三郷北交差点 (東栄町2丁目) ▲MENU
舟形高48cm 三面八臂 坐像 持物(輪宝・独鈷杵・羂索・鉞斧・未開蓮)
【左】三郷の馬頭観音 【右】その険しい表情 .
険しい表情の馬頭観音
三郷の繁華街から北へ向かう「森林公園通り」と,東西に走る「旧瀬戸街道」が交わるのが「三郷北」の交差点です。この交差点の北東角の歩道脇に,名鉄瀬戸線(瀬戸電)の踏切を渡る車がつくる渋滞の列を眺めるようにして,一体の石の馬頭観音が座っています。

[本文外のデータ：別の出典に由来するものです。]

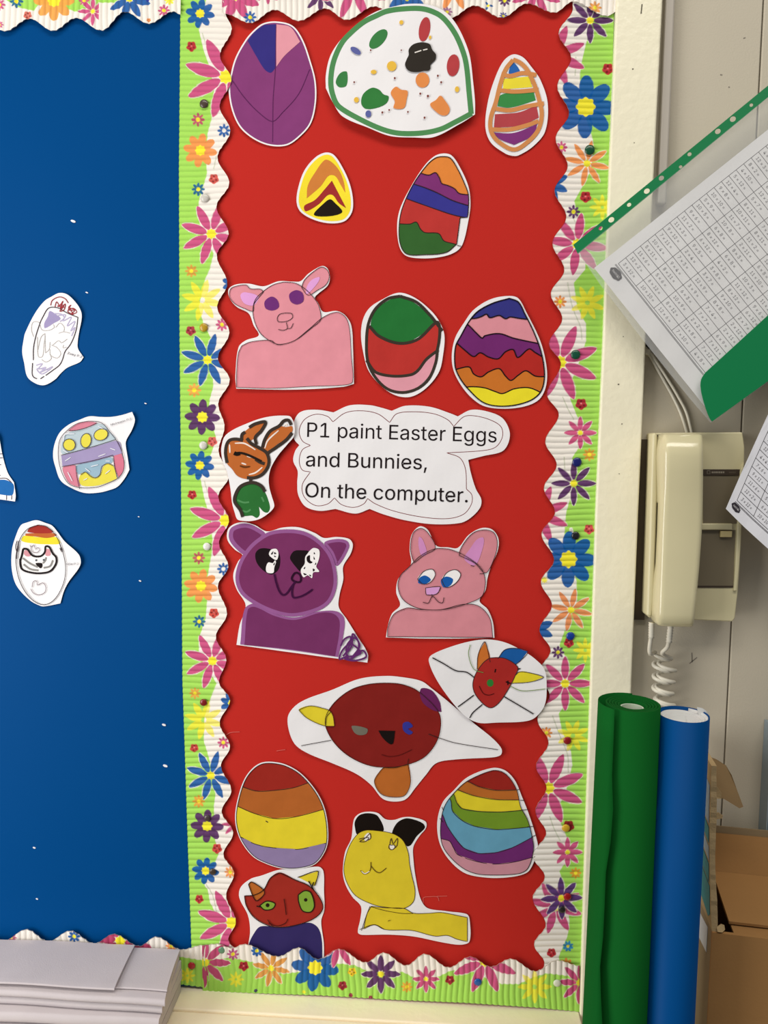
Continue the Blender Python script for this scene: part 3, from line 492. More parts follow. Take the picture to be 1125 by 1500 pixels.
border('border_strip', 'leftmost top border strip hanging over the blue panel', False, -365, 148, Tout(-365, 148), At, [(-365, 14), (-200, 4), (-110, 18), (-30, 8), (0, -5), (28, 12), (50, 17), (60, 6), (95, 12), (110, 18), (127, 20), (148, 14)],
       [('d', -60, 8, 34, PINK), ('r', -150, 8, 26, PBLUE), ('d', -235, 6, 32, PURP), ('r', -310, 8, 26, ORAN), ('r', 80, 2, 30, lin('e8a04a')), ('l', 42, 24, 6, lin('d37060')), ('s', 25, 3, 10, lin('1d6290')), ('s', 0, 8, 9, PINK), ('s', 1, 38, 6, PINK), ('d', 137, 18, 22, PINK), ('s', 124, 2, 8, PINK)], 0.0026, seed=5)
Bt2 = [(144, 44), (150, 46), (184, 19), (219, 36), (255, 18.5), (266, 23)]
border('border_strip', 'short top border strip over the blue panel, next to the upright strip', False, 146, 266, Tout(146, 266), Bt2, [(146, 5), (175, 5), (190, -8), (266, -8)],
       [('d', 190, -1, 32, PBLUE, dict(rot=14, w=5.5)), ('s', 241, 17, 9, PINK), ('s', 249, 1, 8, YELL), ('l', 219, 31, 3, ORAN), ('r', 217, -6, 10, lin('2a3aa0'))], 0.0036, seed=6)
Ct = [(325, 17), (331, 22), (367, 35), (403, 16), (438, 32), (477, 14), (508, 30.5), (549, 11), (585, 29), (623, 11), (659, 28), (695, 10), (735, 27.5), (772, 7), (812, 20), (839, 4), (889, 25), (906, 17)]
border('border_strip', 'long top border strip hanging over the red panel', False, 326, 905, Tout(326, 905), Ct, [(326, -20), (905, -20)],
       [('d', 346, -4, 36, PINK, dict(rot=20, w=7)), ('s', 367, 27, 9.5, PBLUE), ('d', 393, -12, 20, PINK, dict(rot=0)), ('d', 470, -6, 27, PURP, dict(rot=0)), ('d', 518, -18, 50, PINK, dict(rot=22, w=6.5)), ('r', 596, -8, 34, PBLUE), ('d', 664, -20, 38, ORAN, dict(rot=22)), ('s', 655, 19, 8, lin('a06a90')),
        ('r', 715, 10, 7, PBLUE, dict(n=3)), ('s', 739, 2, 9, PURP), ('d', 785, -10, 38, PINK, dict(rot=22)), ('s', 871, 13, 10, lin('dd9348')), ('s', 737, 25, 6, lin('4a4a90'))], 0.0036, lift=0.0012, seed=7)

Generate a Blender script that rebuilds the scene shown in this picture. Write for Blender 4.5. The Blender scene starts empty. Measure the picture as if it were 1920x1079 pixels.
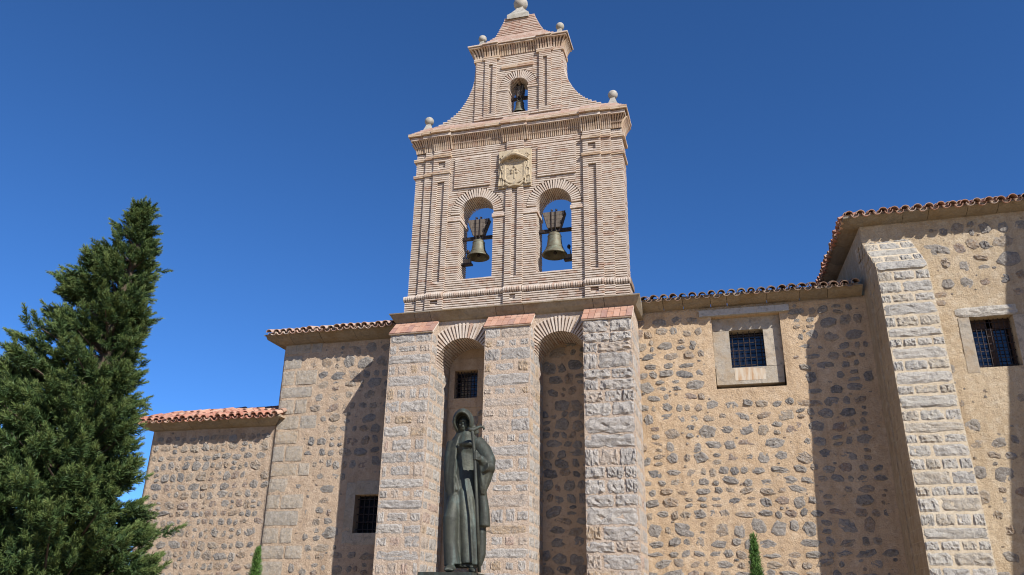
import bpy, bmesh, math, random
import numpy as np
from mathutils import Vector, Matrix, Euler, noise

S = bpy.context.scene
COL = S.collection
rnd = random.Random(7)

# ---------------------------------------------------------------- camera, light, exposure
f_px, pitch, yaw, roll = 1536.0, math.radians(22.156), math.radians(-15.696), math.radians(1.028)
cy, sy, cp, sp = math.cos(yaw), math.sin(yaw), math.cos(pitch), math.sin(pitch)
Fw = Vector((sy*cp, cy*cp, sp)); R0 = Vector((cy, -sy, 0)); U0 = R0.cross(Fw)
Rt = R0*math.cos(roll) + U0*math.sin(roll); Up = U0*math.cos(roll) - R0*math.sin(roll)
cam = bpy.data.cameras.new('camera'); cam.sensor_width = 36; cam.lens = f_px/1920*36
cam.clip_start = 0.1; cam.clip_end = 3000
camo = bpy.data.objects.new('camera', cam); COL.objects.link(camo)
camo.matrix_world = Matrix(((Rt.x, Up.x, -Fw.x, 0), (Rt.y, Up.y, -Fw.y, -20), (Rt.z, Up.z, -Fw.z, 1.65), (0, 0, 0, 1)))
S.camera = camo

SUN = Vector((1.28, -1.0, 1.15)).normalized()            # towards the sun
elev = math.asin(SUN.z); azim = math.atan2(SUN.x, SUN.y)
W = bpy.data.worlds.new('World'); S.world = W; W.use_nodes = True
nt = W.node_tree; nt.nodes.clear()
sky = nt.nodes.new('ShaderNodeTexSky'); sky.sky_type = 'NISHITA'; sky.sun_disc = False
sky.sun_elevation = elev; sky.sun_rotation = azim
sky.altitude = 1100; sky.air_density = 0.7; sky.dust_density = 0.0; sky.ozone_density = 10
bg = nt.nodes.new('ShaderNodeBackground'); bg.inputs['Strength'].default_value = 0.106
wo = nt.nodes.new('ShaderNodeOutputWorld')
hs = nt.nodes.new('ShaderNodeHueSaturation'); hs.inputs['Saturation'].default_value = 1.06
nt.links.new(sky.outputs[0], hs.inputs['Color']); nt.links.new(hs.outputs[0], bg.inputs[0]); nt.links.new(bg.outputs[0], wo.inputs[0])
sl = bpy.data.lights.new('sun', 'SUN'); sl.energy = 5.0; sl.angle = math.radians(0.53); sl.color = (1.0, 0.97, 0.92)
so = bpy.data.objects.new('sun', sl); COL.objects.link(so)
so.rotation_euler = SUN.to_track_quat('Z', 'Y').to_euler(); so.location = (15, -20, 30)
S.view_settings.view_transform = 'Standard'; S.view_settings.look = 'None'
S.view_settings.gamma = 1; S.view_settings.exposure = 0.75; S.view_settings.use_curve_mapping = False
S.cycles.filter_width = 1.1; S.cycles.max_bounces = 8; S.cycles.diffuse_bounces = 4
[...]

緑の生垣を背にしたこの石仏は,尾張旭市内で見られる馬頭観音の中でも,このひときわ険しい表情をしています。基壇に「出屋敷嶋 嶋中安全 馬車連中」と刻まれたこの馬頭観音には,興味深い由来が伝えられています。事故に由来
それは大正11(1922)年のことでした。当時は今と違って,三郷付近では瀬戸電と瀬戸街道が接するようにして走っていました。そのため,瀬戸街道を馬車をひいて進んでいた一頭の馬が,間近に迫る電車に驚いたのでしょうか,突然暴走し,あげくに電車と衝突して死んでしまうという事故があったのです。当時三郷の出屋敷の集落(嶋)には,馬車運送業を営みながら,同業者を対象にした休憩所を設けている店がありました。そこに集まる馬稼ぎの人々にとって,目前で起きたこの事故は他人事ではなかったのでしょう。翌大正12(1923)年になって,馬稼ぎの人々が,事故の犠牲になった馬を供養するために造立したのが,この馬頭観音なのです。時代の移り変わりの中で
手と右膝が欠けてしまっていますが,大正末期に立てられた比較的新しい石仏のため,顔立ちや表情などの,細かな部分の彫り具合までよくわかります。まだ馬車による輸送が全盛だったこの時代ですが,鉄道や自動車による輸送が増加し,主役の交代を予想させる動きが見えてきた頃でもあります。そうした時代の流れを懸念する馬稼ぎの人々の気持ちが,馬頭観音の厳しい表情に現れているのかも知れません。